Fears From The Periphery:Niall Ferguson – An imaginary retrospective of 2009

You hear it in the news, and people repeat it to either sound smart or at least informed. To me it is just noise. There is probably a correlation to the confidence of a people versus the performance of its economy, it may even well be causal, but Whenever I hear anyone sprouting something like “We are not that affected by the global financial crisis”, or even worse the people who sound so matter of factly “We are immune to this crisis” then points out the activity in malls etc, I don’t know what to think anymore. We aren’t like franklin richards (son of Reed and Sue Richards of the Fantastic Force) we cannot will reality.

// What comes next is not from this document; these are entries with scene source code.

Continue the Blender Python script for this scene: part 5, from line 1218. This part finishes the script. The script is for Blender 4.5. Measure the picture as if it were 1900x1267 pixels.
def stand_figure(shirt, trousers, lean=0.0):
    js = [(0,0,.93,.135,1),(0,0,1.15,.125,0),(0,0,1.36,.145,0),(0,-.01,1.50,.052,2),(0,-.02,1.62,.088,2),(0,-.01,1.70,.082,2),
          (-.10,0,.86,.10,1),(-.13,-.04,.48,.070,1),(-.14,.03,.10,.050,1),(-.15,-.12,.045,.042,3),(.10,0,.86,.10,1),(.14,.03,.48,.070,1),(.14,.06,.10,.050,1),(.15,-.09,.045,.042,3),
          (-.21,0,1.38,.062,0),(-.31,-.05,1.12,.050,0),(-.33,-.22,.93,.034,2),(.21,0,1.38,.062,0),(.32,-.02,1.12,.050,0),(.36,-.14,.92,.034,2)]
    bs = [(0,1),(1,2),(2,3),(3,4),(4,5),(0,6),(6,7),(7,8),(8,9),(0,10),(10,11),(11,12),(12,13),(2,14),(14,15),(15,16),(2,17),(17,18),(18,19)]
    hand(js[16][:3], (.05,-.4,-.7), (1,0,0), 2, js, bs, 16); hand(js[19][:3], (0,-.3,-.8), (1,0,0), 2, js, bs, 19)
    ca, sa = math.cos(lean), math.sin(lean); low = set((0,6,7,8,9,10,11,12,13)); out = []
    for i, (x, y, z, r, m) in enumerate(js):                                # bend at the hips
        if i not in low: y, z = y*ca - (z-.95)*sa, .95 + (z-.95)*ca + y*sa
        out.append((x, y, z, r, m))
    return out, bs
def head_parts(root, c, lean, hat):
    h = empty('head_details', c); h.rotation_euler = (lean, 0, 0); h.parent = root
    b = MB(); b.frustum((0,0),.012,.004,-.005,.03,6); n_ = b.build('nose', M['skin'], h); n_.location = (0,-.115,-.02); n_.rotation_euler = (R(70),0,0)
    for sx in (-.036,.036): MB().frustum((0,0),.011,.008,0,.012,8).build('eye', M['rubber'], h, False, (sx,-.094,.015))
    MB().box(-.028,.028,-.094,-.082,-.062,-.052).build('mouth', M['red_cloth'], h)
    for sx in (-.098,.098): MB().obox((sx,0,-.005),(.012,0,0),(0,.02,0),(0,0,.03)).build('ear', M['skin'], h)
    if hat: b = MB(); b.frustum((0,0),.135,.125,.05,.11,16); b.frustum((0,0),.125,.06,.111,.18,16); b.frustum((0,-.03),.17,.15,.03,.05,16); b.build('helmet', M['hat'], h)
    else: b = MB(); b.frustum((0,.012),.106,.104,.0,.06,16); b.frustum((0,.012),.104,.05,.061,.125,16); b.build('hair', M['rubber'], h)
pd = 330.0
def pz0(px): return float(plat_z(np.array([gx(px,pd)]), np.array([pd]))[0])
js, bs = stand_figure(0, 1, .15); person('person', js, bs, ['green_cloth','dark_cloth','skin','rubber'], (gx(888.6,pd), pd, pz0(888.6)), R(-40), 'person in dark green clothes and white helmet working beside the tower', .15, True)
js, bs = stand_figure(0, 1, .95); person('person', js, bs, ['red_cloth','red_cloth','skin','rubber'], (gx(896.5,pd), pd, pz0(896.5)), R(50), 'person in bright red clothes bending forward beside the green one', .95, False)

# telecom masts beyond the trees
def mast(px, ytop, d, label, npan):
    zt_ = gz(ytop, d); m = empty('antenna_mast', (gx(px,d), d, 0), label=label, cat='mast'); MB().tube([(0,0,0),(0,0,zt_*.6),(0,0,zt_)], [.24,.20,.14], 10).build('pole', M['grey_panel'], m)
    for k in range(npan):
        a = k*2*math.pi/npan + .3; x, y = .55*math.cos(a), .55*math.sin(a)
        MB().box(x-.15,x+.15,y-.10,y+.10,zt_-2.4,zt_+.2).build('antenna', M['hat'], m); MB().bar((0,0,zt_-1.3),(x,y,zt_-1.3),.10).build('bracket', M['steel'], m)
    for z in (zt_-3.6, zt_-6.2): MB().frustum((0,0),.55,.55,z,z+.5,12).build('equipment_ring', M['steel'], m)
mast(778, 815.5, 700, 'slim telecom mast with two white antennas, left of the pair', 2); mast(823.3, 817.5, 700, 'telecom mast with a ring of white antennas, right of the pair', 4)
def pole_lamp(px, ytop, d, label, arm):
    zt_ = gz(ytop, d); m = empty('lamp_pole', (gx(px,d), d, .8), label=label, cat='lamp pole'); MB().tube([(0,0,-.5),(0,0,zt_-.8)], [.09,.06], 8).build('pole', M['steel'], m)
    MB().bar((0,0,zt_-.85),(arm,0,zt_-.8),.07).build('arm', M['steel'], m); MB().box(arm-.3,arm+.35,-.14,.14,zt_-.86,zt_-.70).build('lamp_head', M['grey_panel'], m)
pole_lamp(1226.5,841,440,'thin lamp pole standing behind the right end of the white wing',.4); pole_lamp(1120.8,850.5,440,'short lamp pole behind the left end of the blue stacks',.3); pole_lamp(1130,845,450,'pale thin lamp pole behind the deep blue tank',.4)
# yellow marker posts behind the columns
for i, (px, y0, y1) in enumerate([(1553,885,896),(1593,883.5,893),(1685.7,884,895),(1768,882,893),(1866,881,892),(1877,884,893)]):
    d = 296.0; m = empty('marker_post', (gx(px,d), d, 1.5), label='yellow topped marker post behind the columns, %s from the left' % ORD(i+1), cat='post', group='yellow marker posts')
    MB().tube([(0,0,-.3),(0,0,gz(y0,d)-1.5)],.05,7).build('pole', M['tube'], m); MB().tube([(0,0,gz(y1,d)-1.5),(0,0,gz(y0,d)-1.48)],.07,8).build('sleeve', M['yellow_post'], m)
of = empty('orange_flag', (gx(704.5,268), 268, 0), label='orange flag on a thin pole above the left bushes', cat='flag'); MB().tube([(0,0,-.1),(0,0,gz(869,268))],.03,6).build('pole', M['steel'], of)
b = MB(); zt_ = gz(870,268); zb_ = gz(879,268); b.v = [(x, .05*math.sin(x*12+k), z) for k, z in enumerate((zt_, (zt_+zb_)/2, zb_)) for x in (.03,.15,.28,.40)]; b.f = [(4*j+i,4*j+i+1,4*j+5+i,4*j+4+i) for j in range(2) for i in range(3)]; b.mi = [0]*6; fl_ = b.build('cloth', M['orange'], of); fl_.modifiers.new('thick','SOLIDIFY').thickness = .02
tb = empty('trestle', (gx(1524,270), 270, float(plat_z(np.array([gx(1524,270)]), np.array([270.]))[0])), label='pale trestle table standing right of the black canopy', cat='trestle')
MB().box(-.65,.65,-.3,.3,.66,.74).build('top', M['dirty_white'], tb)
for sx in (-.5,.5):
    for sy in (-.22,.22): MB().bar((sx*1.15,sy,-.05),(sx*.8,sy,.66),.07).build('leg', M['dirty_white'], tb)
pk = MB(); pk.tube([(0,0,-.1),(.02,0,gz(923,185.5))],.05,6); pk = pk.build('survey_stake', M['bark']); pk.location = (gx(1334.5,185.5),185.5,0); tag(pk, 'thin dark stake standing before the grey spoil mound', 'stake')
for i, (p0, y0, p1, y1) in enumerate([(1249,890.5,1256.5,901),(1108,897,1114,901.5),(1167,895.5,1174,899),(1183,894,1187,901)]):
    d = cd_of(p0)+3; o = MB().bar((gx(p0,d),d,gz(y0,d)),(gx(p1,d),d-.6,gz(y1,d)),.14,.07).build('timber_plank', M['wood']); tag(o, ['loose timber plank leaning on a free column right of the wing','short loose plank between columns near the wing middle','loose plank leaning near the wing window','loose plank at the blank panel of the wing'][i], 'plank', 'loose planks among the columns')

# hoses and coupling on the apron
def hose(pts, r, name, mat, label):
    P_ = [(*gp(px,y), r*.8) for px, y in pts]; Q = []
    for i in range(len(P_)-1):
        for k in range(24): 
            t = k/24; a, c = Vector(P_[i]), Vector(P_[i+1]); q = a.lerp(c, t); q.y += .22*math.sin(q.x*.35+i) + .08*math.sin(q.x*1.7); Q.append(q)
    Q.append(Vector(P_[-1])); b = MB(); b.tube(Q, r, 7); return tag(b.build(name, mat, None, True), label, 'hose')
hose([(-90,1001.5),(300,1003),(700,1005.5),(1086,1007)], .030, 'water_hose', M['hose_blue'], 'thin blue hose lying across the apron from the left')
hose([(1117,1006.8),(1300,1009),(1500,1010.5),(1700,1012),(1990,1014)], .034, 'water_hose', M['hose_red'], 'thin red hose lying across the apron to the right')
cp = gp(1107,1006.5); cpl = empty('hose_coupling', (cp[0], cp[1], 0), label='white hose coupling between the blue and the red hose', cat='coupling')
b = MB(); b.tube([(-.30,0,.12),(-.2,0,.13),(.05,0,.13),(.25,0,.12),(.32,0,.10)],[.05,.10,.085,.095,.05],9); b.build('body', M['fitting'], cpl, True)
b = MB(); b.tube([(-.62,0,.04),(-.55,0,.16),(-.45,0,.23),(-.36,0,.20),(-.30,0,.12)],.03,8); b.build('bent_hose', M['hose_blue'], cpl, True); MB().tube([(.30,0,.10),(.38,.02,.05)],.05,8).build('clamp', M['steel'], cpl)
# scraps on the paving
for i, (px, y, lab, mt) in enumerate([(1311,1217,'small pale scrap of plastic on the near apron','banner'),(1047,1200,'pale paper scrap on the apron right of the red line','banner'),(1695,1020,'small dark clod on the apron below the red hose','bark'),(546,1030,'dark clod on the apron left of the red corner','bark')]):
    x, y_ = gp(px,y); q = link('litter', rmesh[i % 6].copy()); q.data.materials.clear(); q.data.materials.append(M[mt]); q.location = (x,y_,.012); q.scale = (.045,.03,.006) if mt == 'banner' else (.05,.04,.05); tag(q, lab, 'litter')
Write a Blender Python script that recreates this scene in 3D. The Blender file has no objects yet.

We nudge it, coerce and push maybe but that is what we do. willing it is just part of it, we create reality through will and action, none is good without the other. The way I talk betrays my need for accuracy when making sweeping statements or even statements, more so for things that are not too easily grasped, with little study or even extensive study. We must not speak to the crowds but always try to push the debate forward.

This asymmetric character of the global crisis – the fact that the shocks were even bigger on the periphery than at the epicentre – had its disadvantages for the US, to be sure. Any hope that America could depreciate its way out from under its external debt burden faded as 10-year yields and the dollar held firm. Nor did American manufacturers get a second wind from reviving exports, as they would have done had the dollar sagged. The Fed’s achievement was to keep inflation in positive territory – just. Those who had feared galloping inflation and the end of the dollar as a reserve currency were confounded.
Niall Ferguson – An imaginary retrospective of 2009.